## [Exercise]
For this exercise, repeat all of the material verbatim apart from its images.

==== Records to process ====

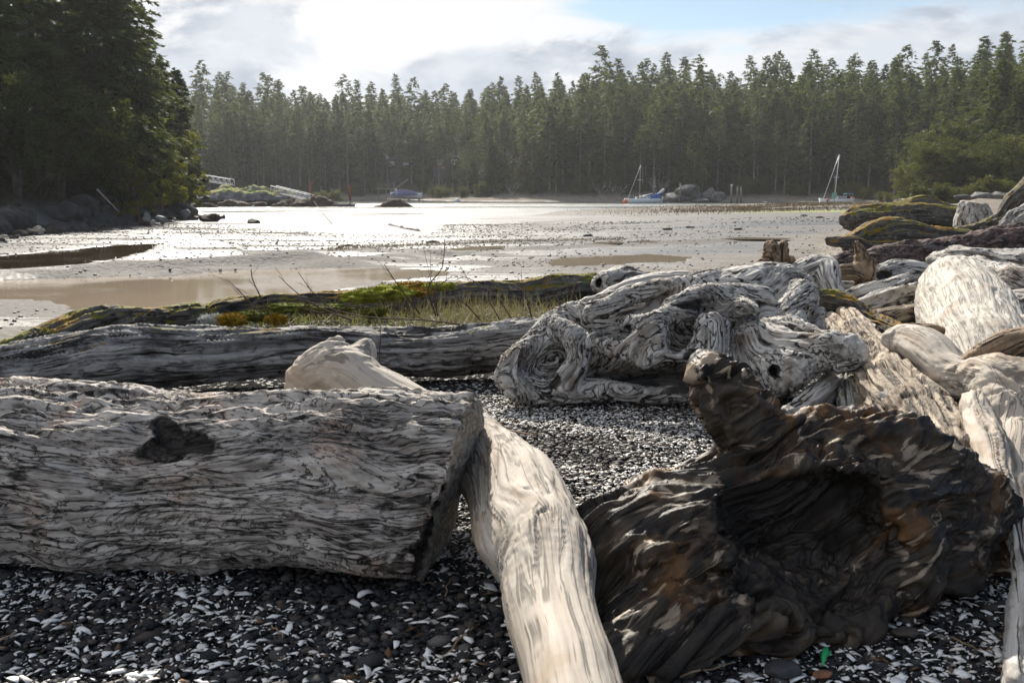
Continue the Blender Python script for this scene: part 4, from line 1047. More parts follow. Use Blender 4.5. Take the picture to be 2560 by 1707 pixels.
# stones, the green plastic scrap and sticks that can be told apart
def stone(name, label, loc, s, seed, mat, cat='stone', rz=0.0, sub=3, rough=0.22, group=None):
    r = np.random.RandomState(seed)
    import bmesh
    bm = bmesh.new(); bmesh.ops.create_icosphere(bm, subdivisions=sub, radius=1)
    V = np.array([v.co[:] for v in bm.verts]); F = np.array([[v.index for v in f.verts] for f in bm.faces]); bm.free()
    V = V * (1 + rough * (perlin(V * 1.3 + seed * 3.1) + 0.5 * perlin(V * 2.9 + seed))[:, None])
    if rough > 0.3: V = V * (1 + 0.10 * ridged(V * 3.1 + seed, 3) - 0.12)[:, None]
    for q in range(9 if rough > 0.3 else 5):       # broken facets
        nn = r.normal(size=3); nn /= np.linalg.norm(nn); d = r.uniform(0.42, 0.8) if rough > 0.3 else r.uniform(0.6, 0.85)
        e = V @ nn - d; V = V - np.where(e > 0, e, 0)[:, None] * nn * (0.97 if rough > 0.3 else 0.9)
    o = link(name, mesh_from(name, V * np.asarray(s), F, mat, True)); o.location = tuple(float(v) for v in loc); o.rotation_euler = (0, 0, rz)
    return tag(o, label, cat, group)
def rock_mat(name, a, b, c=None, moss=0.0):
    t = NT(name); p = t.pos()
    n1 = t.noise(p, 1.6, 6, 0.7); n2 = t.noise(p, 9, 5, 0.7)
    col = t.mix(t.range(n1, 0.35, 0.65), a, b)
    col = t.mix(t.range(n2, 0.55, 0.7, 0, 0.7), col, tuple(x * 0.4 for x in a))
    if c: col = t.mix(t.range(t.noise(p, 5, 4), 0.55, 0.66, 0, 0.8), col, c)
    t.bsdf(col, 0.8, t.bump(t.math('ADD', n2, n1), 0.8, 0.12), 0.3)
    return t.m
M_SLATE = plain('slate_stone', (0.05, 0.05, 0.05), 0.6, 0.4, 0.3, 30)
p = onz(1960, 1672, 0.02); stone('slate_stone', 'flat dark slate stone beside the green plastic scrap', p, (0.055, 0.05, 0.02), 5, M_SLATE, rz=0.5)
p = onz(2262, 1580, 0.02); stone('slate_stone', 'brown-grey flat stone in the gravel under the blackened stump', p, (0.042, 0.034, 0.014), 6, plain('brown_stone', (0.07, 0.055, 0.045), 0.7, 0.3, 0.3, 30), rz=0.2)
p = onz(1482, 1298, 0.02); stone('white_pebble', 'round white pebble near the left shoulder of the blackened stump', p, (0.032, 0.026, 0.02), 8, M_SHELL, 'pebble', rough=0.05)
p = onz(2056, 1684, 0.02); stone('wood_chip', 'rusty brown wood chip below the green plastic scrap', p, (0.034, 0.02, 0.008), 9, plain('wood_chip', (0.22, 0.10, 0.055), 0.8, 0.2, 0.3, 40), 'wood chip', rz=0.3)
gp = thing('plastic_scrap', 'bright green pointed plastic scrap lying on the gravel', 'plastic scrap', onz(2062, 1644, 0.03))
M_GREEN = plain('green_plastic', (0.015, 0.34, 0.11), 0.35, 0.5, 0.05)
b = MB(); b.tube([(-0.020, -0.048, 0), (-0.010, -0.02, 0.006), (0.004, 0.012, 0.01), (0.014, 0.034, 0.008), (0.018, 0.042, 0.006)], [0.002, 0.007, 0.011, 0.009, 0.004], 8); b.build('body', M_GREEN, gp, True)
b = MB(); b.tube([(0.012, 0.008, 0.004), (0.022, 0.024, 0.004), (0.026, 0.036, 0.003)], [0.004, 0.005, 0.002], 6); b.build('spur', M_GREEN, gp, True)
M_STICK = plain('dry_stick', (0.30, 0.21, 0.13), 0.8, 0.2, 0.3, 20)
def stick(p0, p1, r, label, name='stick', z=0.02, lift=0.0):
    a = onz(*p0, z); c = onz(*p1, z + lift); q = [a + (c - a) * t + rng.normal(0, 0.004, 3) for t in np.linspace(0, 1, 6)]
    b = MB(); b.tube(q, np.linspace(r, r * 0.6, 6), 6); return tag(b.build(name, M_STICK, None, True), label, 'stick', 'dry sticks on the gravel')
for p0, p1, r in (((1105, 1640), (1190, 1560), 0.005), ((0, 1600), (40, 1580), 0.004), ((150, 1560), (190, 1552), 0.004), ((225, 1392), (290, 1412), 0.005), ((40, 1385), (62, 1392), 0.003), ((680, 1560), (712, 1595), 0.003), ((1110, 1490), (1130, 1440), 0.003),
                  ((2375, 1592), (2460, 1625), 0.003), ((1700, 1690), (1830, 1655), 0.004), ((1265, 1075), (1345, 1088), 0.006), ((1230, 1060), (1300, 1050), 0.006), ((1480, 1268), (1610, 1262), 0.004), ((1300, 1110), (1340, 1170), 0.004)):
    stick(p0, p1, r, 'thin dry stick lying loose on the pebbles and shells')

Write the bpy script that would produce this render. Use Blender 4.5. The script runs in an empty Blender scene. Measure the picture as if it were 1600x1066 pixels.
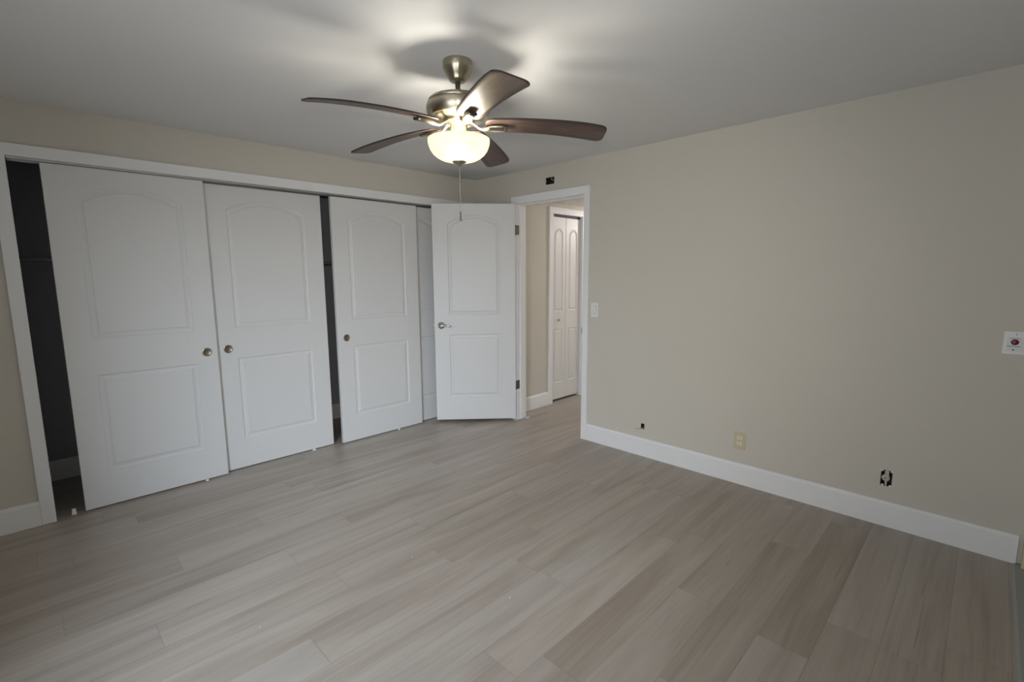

====

## [Task response]
Continue the Blender Python script for this scene: part 4, from line 1047. More parts follow. Use Blender 4.5. Take the picture to be 2560 by 1707 pixels.
# stones, the green plastic scrap and sticks that can be told apart
def stone(name, label, loc, s, seed, mat, cat='stone', rz=0.0, sub=3, rough=0.22, group=None):
    r = np.random.RandomState(seed)
    import bmesh
    bm = bmesh.new(); bmesh.ops.create_icosphere(bm, subdivisions=sub, radius=1)
    V = np.array([v.co[:] for v in bm.verts]); F = np.array([[v.index for v in f.verts] for f in bm.faces]); bm.free()
    V = V * (1 + rough * (perlin(V * 1.3 + seed * 3.1) + 0.5 * perlin(V * 2.9 + seed))[:, None])
    if rough > 0.3: V = V * (1 + 0.10 * ridged(V * 3.1 + seed, 3) - 0.12)[:, None]
    for q in range(9 if rough > 0.3 else 5):       # broken facets
        nn = r.normal(size=3); nn /= np.linalg.norm(nn); d = r.uniform(0.42, 0.8) if rough > 0.3 else r.uniform(0.6, 0.85)
        e = V @ nn - d; V = V - np.where(e > 0, e, 0)[:, None] * nn * (0.97 if rough > 0.3 else 0.9)
    o = link(name, mesh_from(name, V * np.asarray(s), F, mat, True)); o.location = tuple(float(v) for v in loc); o.rotation_euler = (0, 0, rz)
    return tag(o, label, cat, group)
def rock_mat(name, a, b, c=None, moss=0.0):
    t = NT(name); p = t.pos()
    n1 = t.noise(p, 1.6, 6, 0.7); n2 = t.noise(p, 9, 5, 0.7)
    col = t.mix(t.range(n1, 0.35, 0.65), a, b)
    col = t.mix(t.range(n2, 0.55, 0.7, 0, 0.7), col, tuple(x * 0.4 for x in a))
    if c: col = t.mix(t.range(t.noise(p, 5, 4), 0.55, 0.66, 0, 0.8), col, c)
    t.bsdf(col, 0.8, t.bump(t.math('ADD', n2, n1), 0.8, 0.12), 0.3)
    return t.m
M_SLATE = plain('slate_stone', (0.05, 0.05, 0.05), 0.6, 0.4, 0.3, 30)
p = onz(1960, 1672, 0.02); stone('slate_stone', 'flat dark slate stone beside the green plastic scrap', p, (0.055, 0.05, 0.02), 5, M_SLATE, rz=0.5)
p = onz(2262, 1580, 0.02); stone('slate_stone', 'brown-grey flat stone in the gravel under the blackened stump', p, (0.042, 0.034, 0.014), 6, plain('brown_stone', (0.07, 0.055, 0.045), 0.7, 0.3, 0.3, 30), rz=0.2)
p = onz(1482, 1298, 0.02); stone('white_pebble', 'round white pebble near the left shoulder of the blackened stump', p, (0.032, 0.026, 0.02), 8, M_SHELL, 'pebble', rough=0.05)
p = onz(2056, 1684, 0.02); stone('wood_chip', 'rusty brown wood chip below the green plastic scrap', p, (0.034, 0.02, 0.008), 9, plain('wood_chip', (0.22, 0.10, 0.055), 0.8, 0.2, 0.3, 40), 'wood chip', rz=0.3)
gp = thing('plastic_scrap', 'bright green pointed plastic scrap lying on the gravel', 'plastic scrap', onz(2062, 1644, 0.03))
M_GREEN = plain('green_plastic', (0.015, 0.34, 0.11), 0.35, 0.5, 0.05)
b = MB(); b.tube([(-0.020, -0.048, 0), (-0.010, -0.02, 0.006), (0.004, 0.012, 0.01), (0.014, 0.034, 0.008), (0.018, 0.042, 0.006)], [0.002, 0.007, 0.011, 0.009, 0.004], 8); b.build('body', M_GREEN, gp, True)
b = MB(); b.tube([(0.012, 0.008, 0.004), (0.022, 0.024, 0.004), (0.026, 0.036, 0.003)], [0.004, 0.005, 0.002], 6); b.build('spur', M_GREEN, gp, True)
M_STICK = plain('dry_stick', (0.30, 0.21, 0.13), 0.8, 0.2, 0.3, 20)
def stick(p0, p1, r, label, name='stick', z=0.02, lift=0.0):
    a = onz(*p0, z); c = onz(*p1, z + lift); q = [a + (c - a) * t + rng.normal(0, 0.004, 3) for t in np.linspace(0, 1, 6)]
    b = MB(); b.tube(q, np.linspace(r, r * 0.6, 6), 6); return tag(b.build(name, M_STICK, None, True), label, 'stick', 'dry sticks on the gravel')
for p0, p1, r in (((1105, 1640), (1190, 1560), 0.005), ((0, 1600), (40, 1580), 0.004), ((150, 1560), (190, 1552), 0.004), ((225, 1392), (290, 1412), 0.005), ((40, 1385), (62, 1392), 0.003), ((680, 1560), (712, 1595), 0.003), ((1110, 1490), (1130, 1440), 0.003),
                  ((2375, 1592), (2460, 1625), 0.003), ((1700, 1690), (1830, 1655), 0.004), ((1265, 1075), (1345, 1088), 0.006), ((1230, 1060), (1300, 1050), 0.006), ((1480, 1268), (1610, 1262), 0.004), ((1300, 1110), (1340, 1170), 0.004)):
    stick(p0, p1, r, 'thin dry stick lying loose on the pebbles and shells')

Write the bpy script that would produce this render. Use Blender 4.5. The script runs in an empty Blender scene. Measure the picture as if it were 1600x1066 pixels.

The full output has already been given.